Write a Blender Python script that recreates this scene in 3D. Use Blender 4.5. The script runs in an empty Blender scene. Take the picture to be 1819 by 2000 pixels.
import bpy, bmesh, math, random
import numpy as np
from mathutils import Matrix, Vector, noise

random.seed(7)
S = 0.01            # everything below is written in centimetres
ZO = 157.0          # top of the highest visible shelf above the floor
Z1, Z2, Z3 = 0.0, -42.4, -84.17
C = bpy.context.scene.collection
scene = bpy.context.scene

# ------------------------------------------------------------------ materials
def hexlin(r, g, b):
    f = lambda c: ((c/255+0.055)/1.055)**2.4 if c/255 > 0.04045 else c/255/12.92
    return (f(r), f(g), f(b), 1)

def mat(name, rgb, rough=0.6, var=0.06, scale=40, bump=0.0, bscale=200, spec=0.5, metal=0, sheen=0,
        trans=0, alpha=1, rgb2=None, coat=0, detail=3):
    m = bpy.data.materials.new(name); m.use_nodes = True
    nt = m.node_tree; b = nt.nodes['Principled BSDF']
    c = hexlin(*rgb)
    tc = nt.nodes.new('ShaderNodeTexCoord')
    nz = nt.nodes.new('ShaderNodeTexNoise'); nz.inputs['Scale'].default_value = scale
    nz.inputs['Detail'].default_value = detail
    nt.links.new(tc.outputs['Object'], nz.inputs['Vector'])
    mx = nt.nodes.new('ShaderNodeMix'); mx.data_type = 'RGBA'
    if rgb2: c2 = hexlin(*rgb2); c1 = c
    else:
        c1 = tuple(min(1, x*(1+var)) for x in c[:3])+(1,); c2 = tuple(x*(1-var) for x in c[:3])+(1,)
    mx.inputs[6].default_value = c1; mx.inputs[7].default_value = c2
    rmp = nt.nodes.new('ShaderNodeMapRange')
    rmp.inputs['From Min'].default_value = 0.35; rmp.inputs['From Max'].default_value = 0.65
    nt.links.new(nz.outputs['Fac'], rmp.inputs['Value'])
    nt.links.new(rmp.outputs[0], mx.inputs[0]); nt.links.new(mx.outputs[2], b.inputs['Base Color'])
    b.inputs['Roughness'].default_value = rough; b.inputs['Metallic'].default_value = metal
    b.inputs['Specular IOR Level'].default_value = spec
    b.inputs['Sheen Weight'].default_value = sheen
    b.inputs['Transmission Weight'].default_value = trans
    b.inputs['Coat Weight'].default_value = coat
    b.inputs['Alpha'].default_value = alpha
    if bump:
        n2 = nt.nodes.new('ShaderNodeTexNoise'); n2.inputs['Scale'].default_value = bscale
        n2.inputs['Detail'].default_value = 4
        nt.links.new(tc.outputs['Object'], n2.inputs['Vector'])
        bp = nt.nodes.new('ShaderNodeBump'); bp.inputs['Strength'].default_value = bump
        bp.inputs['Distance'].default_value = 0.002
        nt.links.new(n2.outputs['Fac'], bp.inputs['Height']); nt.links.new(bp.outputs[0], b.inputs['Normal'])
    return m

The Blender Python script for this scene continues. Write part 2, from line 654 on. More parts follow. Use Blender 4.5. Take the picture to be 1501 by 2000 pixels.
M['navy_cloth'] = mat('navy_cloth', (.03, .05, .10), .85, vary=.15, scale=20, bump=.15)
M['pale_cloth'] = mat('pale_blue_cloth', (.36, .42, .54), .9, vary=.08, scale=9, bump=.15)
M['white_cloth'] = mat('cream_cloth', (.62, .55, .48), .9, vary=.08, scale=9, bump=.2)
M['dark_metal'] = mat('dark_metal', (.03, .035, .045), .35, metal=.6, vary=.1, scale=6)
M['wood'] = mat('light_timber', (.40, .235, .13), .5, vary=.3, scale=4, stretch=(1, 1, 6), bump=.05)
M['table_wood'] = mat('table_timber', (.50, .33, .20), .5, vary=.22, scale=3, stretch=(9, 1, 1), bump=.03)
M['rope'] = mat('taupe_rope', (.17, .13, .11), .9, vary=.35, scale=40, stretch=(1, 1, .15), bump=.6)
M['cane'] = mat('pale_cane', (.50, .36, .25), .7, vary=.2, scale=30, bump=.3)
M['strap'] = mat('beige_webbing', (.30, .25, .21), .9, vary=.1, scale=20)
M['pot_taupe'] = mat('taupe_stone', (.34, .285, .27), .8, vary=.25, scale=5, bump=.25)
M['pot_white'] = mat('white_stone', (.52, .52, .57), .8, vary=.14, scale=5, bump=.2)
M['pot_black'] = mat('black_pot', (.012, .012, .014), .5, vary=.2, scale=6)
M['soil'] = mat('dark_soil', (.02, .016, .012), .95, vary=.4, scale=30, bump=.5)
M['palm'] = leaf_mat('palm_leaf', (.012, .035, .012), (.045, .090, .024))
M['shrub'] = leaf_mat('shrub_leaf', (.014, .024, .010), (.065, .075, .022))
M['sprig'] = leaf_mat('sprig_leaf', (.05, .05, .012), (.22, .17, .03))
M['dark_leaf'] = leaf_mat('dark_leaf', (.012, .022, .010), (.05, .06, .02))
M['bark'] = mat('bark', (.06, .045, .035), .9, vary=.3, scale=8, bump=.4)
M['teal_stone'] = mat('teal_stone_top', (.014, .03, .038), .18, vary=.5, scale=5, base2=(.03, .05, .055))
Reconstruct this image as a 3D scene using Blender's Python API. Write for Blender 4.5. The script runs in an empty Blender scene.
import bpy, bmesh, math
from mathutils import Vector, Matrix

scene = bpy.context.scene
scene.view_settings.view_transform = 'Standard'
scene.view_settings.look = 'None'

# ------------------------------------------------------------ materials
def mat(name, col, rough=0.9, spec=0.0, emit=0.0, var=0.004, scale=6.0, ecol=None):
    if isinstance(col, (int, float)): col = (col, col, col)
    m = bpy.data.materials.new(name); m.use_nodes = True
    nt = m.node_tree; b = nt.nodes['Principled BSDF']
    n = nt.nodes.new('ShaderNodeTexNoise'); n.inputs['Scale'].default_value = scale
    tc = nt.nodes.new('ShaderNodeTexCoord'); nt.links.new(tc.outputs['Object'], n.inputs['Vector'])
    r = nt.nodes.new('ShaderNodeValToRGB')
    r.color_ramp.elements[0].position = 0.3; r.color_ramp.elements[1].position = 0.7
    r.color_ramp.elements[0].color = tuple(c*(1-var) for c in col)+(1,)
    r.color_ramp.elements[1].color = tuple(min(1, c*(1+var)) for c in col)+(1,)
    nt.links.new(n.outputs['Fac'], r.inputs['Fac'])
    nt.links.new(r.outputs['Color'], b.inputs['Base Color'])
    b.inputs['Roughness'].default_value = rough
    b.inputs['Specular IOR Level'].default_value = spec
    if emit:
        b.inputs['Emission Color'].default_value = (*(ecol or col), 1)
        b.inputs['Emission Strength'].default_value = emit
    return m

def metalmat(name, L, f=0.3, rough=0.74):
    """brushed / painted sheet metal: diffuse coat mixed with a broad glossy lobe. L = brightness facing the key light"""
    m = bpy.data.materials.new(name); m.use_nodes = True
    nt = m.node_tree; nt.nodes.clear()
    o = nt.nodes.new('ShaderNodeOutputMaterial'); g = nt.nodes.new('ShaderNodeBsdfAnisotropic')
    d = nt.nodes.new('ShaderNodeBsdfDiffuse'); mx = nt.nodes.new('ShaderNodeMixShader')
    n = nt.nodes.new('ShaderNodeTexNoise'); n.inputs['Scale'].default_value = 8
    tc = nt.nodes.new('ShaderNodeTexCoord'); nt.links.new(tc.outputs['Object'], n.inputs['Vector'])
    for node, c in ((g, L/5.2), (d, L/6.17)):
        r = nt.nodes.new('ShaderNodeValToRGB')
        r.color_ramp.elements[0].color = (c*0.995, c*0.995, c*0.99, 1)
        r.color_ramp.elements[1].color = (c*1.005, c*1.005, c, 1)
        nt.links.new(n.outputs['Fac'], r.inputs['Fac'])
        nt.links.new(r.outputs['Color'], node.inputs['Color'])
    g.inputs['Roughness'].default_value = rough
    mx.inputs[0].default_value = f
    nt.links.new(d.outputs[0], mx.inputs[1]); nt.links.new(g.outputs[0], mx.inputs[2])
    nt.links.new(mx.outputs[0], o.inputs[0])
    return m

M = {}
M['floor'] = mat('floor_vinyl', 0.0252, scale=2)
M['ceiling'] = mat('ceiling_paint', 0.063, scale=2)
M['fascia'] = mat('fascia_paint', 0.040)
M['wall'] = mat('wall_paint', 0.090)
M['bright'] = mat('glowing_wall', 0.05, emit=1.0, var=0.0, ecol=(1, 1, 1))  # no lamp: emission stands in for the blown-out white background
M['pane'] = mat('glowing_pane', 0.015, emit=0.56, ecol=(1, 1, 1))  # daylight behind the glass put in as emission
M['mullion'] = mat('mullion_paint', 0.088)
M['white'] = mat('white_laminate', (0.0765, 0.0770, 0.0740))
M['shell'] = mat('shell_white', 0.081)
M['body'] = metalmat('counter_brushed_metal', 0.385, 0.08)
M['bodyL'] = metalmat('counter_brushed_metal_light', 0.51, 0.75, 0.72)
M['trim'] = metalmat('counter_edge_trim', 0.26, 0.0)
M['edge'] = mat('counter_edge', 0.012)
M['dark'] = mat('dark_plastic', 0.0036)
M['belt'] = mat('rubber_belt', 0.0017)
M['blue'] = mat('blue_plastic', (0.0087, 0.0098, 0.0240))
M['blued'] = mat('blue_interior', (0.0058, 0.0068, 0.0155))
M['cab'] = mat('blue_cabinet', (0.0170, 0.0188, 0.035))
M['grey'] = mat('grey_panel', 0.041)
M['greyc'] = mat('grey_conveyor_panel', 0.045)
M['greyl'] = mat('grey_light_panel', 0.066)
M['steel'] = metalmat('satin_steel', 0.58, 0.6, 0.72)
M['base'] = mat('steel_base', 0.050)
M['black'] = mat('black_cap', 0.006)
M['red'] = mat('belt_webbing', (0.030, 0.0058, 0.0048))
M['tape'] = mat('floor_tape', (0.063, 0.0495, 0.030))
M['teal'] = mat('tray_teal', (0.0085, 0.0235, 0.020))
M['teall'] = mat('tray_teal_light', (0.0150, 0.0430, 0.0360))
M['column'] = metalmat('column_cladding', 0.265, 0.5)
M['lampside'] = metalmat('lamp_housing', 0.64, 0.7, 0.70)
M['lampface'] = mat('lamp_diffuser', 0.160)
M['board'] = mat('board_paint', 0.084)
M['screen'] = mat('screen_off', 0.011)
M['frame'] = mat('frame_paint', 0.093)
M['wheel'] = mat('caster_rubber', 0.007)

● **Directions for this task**
From the records above, transcribe without alteration every line from the one with "Reconstruct this image" to the one with "scene.view_settings.look = 'None'", inclusive.

● **Response to the task**
Reconstruct this image as a 3D scene using Blender's Python API. Write for Blender 4.5. The script runs in an empty Blender scene.
import bpy, bmesh, math
from mathutils import Vector, Matrix

scene = bpy.context.scene
scene.view_settings.view_transform = 'Standard'
scene.view_settings.look = 'None'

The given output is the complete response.